Required work:
Your task is to quote the material that follows, in full and exactly.

Data provided:
-- Start --
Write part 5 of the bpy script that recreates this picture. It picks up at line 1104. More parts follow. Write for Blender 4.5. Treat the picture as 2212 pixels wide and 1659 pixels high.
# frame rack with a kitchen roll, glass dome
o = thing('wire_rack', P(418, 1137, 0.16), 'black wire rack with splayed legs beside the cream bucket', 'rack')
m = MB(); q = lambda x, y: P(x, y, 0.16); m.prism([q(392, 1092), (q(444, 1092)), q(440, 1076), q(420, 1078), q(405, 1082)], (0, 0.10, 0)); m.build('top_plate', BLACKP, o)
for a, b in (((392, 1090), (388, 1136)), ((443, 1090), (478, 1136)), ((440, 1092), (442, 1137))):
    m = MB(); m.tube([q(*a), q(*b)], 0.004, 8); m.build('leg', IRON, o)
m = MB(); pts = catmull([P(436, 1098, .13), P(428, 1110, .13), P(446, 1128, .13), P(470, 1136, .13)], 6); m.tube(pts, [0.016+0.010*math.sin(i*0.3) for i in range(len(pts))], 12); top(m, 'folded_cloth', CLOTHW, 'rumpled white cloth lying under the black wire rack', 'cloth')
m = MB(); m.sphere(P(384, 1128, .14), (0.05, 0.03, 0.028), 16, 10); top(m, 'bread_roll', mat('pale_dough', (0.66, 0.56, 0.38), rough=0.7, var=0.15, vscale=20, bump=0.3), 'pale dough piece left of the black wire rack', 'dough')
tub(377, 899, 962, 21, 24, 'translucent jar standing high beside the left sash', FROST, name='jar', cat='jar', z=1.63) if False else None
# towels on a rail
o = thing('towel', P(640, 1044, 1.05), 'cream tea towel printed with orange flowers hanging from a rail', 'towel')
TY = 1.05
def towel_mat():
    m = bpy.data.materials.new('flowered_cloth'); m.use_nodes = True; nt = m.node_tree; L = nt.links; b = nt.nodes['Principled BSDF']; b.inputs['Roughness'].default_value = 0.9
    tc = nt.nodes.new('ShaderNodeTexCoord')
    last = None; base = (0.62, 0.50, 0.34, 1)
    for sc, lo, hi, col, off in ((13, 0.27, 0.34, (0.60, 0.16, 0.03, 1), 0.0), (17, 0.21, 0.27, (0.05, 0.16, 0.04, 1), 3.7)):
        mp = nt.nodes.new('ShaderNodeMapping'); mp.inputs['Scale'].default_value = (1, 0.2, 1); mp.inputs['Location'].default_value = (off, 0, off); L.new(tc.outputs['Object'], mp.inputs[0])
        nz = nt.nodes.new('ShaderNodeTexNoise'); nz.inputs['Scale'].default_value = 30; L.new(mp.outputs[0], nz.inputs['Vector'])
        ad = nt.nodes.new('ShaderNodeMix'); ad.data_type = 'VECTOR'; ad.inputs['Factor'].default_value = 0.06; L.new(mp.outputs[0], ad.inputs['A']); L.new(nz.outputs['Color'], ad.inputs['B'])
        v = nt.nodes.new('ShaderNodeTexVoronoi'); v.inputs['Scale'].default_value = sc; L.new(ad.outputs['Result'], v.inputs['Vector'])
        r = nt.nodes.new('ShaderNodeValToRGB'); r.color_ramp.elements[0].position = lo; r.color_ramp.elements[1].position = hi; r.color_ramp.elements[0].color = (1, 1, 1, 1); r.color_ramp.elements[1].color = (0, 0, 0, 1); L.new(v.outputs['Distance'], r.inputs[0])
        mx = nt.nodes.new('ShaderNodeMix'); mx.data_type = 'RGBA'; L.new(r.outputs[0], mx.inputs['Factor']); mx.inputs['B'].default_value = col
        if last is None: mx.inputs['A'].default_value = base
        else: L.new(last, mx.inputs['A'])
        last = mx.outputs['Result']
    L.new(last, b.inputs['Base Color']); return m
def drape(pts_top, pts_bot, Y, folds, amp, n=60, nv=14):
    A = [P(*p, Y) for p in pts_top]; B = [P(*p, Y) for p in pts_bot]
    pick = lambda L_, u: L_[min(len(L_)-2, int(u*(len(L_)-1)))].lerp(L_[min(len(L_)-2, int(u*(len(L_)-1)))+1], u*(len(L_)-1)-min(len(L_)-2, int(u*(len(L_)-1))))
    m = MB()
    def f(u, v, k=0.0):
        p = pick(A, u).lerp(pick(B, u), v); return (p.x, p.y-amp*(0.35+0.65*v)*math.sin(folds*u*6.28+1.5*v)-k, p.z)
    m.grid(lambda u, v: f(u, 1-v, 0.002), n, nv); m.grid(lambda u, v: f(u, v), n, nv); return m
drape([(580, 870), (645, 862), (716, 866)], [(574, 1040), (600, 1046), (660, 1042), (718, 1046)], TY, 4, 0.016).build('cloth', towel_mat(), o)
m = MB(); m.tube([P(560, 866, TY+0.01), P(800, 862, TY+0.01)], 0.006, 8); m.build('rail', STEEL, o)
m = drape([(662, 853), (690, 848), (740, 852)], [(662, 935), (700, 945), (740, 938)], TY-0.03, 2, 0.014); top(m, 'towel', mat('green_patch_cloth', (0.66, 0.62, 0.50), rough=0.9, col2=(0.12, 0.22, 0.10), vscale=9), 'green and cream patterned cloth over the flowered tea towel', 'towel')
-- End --
Result below:
Write part 5 of the bpy script that recreates this picture. It picks up at line 1104. More parts follow. Write for Blender 4.5. Treat the picture as 2212 pixels wide and 1659 pixels high.
# frame rack with a kitchen roll, glass dome
o = thing('wire_rack', P(418, 1137, 0.16), 'black wire rack with splayed legs beside the cream bucket', 'rack')
m = MB(); q = lambda x, y: P(x, y, 0.16); m.prism([q(392, 1092), (q(444, 1092)), q(440, 1076), q(420, 1078), q(405, 1082)], (0, 0.10, 0)); m.build('top_plate', BLACKP, o)
for a, b in (((392, 1090), (388, 1136)), ((443, 1090), (478, 1136)), ((440, 1092), (442, 1137))):
    m = MB(); m.tube([q(*a), q(*b)], 0.004, 8); m.build('leg', IRON, o)
m = MB(); pts = catmull([P(436, 1098, .13), P(428, 1110, .13), P(446, 1128, .13), P(470, 1136, .13)], 6); m.tube(pts, [0.016+0.010*math.sin(i*0.3) for i in range(len(pts))], 12); top(m, 'folded_cloth', CLOTHW, 'rumpled white cloth lying under the black wire rack', 'cloth')
m = MB(); m.sphere(P(384, 1128, .14), (0.05, 0.03, 0.028), 16, 10); top(m, 'bread_roll', mat('pale_dough', (0.66, 0.56, 0.38), rough=0.7, var=0.15, vscale=20, bump=0.3), 'pale dough piece left of the black wire rack', 'dough')
tub(377, 899, 962, 21, 24, 'translucent jar standing high beside the left sash', FROST, name='jar', cat='jar', z=1.63) if False else None
# towels on a rail
o = thing('towel', P(640, 1044, 1.05), 'cream tea towel printed with orange flowers hanging from a rail', 'towel')
TY = 1.05
def towel_mat():
    m = bpy.data.materials.new('flowered_cloth'); m.use_nodes = True; nt = m.node_tree; L = nt.links; b = nt.nodes['Principled BSDF']; b.inputs['Roughness'].default_value = 0.9
    tc = nt.nodes.new('ShaderNodeTexCoord')
    last = None; base = (0.62, 0.50, 0.34, 1)
    for sc, lo, hi, col, off in ((13, 0.27, 0.34, (0.60, 0.16, 0.03, 1), 0.0), (17, 0.21, 0.27, (0.05, 0.16, 0.04, 1), 3.7)):
        mp = nt.nodes.new('ShaderNodeMapping'); mp.inputs['Scale'].default_value = (1, 0.2, 1); mp.inputs['Location'].default_value = (off, 0, off); L.new(tc.outputs['Object'], mp.inputs[0])
        nz = nt.nodes.new('ShaderNodeTexNoise'); nz.inputs['Scale'].default_value = 30; L.new(mp.outputs[0], nz.inputs['Vector'])
        ad = nt.nodes.new('ShaderNodeMix'); ad.data_type = 'VECTOR'; ad.inputs['Factor'].default_value = 0.06; L.new(mp.outputs[0], ad.inputs['A']); L.new(nz.outputs['Color'], ad.inputs['B'])
        v = nt.nodes.new('ShaderNodeTexVoronoi'); v.inputs['Scale'].default_value = sc; L.new(ad.outputs['Result'], v.inputs['Vector'])
        r = nt.nodes.new('ShaderNodeValToRGB'); r.color_ramp.elements[0].position = lo; r.color_ramp.elements[1].position = hi; r.color_ramp.elements[0].color = (1, 1, 1, 1); r.color_ramp.elements[1].color = (0, 0, 0, 1); L.new(v.outputs['Distance'], r.inputs[0])
        mx = nt.nodes.new('ShaderNodeMix'); mx.data_type = 'RGBA'; L.new(r.outputs[0], mx.inputs['Factor']); mx.inputs['B'].default_value = col
        if last is None: mx.inputs['A'].default_value = base
        else: L.new(last, mx.inputs['A'])
        last = mx.outputs['Result']
    L.new(last, b.inputs['Base Color']); return m
def drape(pts_top, pts_bot, Y, folds, amp, n=60, nv=14):
    A = [P(*p, Y) for p in pts_top]; B = [P(*p, Y) for p in pts_bot]
    pick = lambda L_, u: L_[min(len(L_)-2, int(u*(len(L_)-1)))].lerp(L_[min(len(L_)-2, int(u*(len(L_)-1)))+1], u*(len(L_)-1)-min(len(L_)-2, int(u*(len(L_)-1))))
    m = MB()
    def f(u, v, k=0.0):
        p = pick(A, u).lerp(pick(B, u), v); return (p.x, p.y-amp*(0.35+0.65*v)*math.sin(folds*u*6.28+1.5*v)-k, p.z)
    m.grid(lambda u, v: f(u, 1-v, 0.002), n, nv); m.grid(lambda u, v: f(u, v), n, nv); return m
drape([(580, 870), (645, 862), (716, 866)], [(574, 1040), (600, 1046), (660, 1042), (718, 1046)], TY, 4, 0.016).build('cloth', towel_mat(), o)
m = MB(); m.tube([P(560, 866, TY+0.01), P(800, 862, TY+0.01)], 0.006, 8); m.build('rail', STEEL, o)
m = drape([(662, 853), (690, 848), (740, 852)], [(662, 935), (700, 945), (740, 938)], TY-0.03, 2, 0.014); top(m, 'towel', mat('green_patch_cloth', (0.66, 0.62, 0.50), rough=0.9, col2=(0.12, 0.22, 0.10), vscale=9), 'green and cream patterned cloth over the flowered tea towel', 'towel')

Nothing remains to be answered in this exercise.